O Serra costumava aparecer pela Direcção-Geral muitas vezes. Trazia o correio, levava recados, sempre embrulhados com um sorriso honesto e transparente.
Era um sorriso triste, mas era um sorriso.
Hoje vi o Serra, mas não foi na Direcção-Geral.
Foi perto da Direcção-Geral, mas não foi na Direcção-Geral.
A Direcção-Geral já não existe.
Hoje vi o Serra mas não trazia sorriso, trazia apenas tristeza, muita tristeza, porventura tanta tristeza que eu não consigo medir, nem descrever, mas que estava muito triste, estava.
Triste e infeliz, triste e apático, triste e preocupado, triste e conformado.
O seu olhar vagueava entre a banca dos jornais, os edifícios do Terreiro do Paço e os sem-abrigo que por lá se acomodam.
Percebia-se que se sentia muito sozinho, solitário e perdido junto do que ele julgava ser uma das suas últimas referências, como um órfão desamparado, sem parentes nem amigos, tentando enxergar no infinito o aconchego dos pais infinitamente ausentes, procurando a protecção de alguém que já não existe, tentando reencontrar referenciais do passado recente que, contudo, desapareceram.
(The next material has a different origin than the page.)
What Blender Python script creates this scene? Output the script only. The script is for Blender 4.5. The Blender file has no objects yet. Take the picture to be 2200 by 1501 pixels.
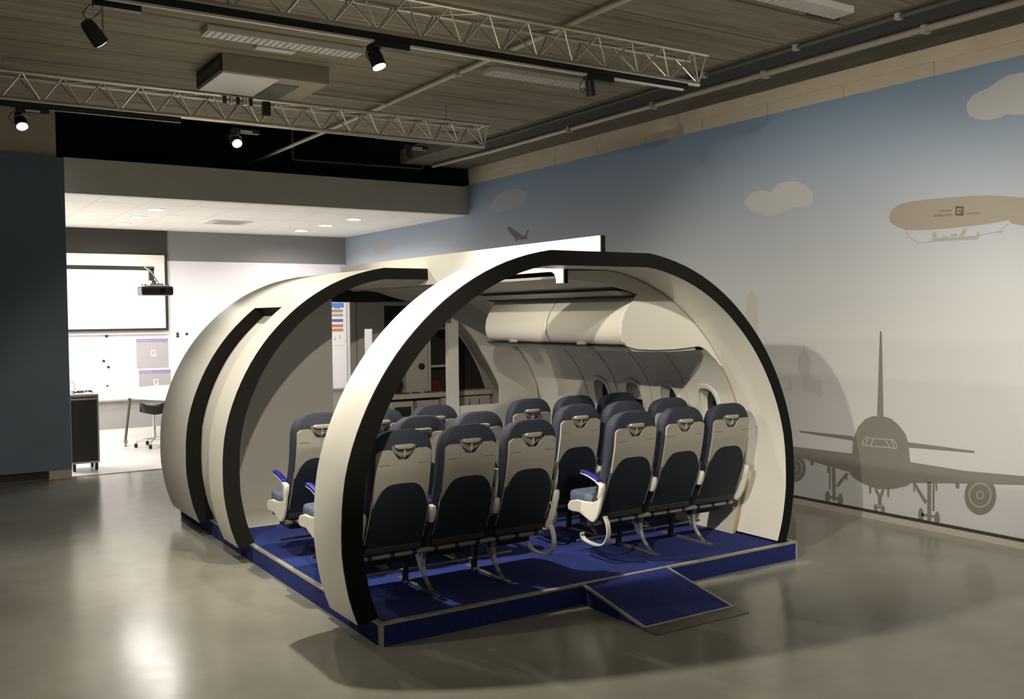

O Serra parecia também muito assustado.
Mas não se lhe lia revolta no semblante.
Perante esta resignação assustada e triste, sem amigos, sem colegas, sem "lar", o Serra naquela momento, parecia invejar o sorriso que o sem-abrigo lançou a uma senhora de meia idade que lhe colocou um bolo numa marmita de plástico pousada sobre os cartões que o resguardam do frio da noite.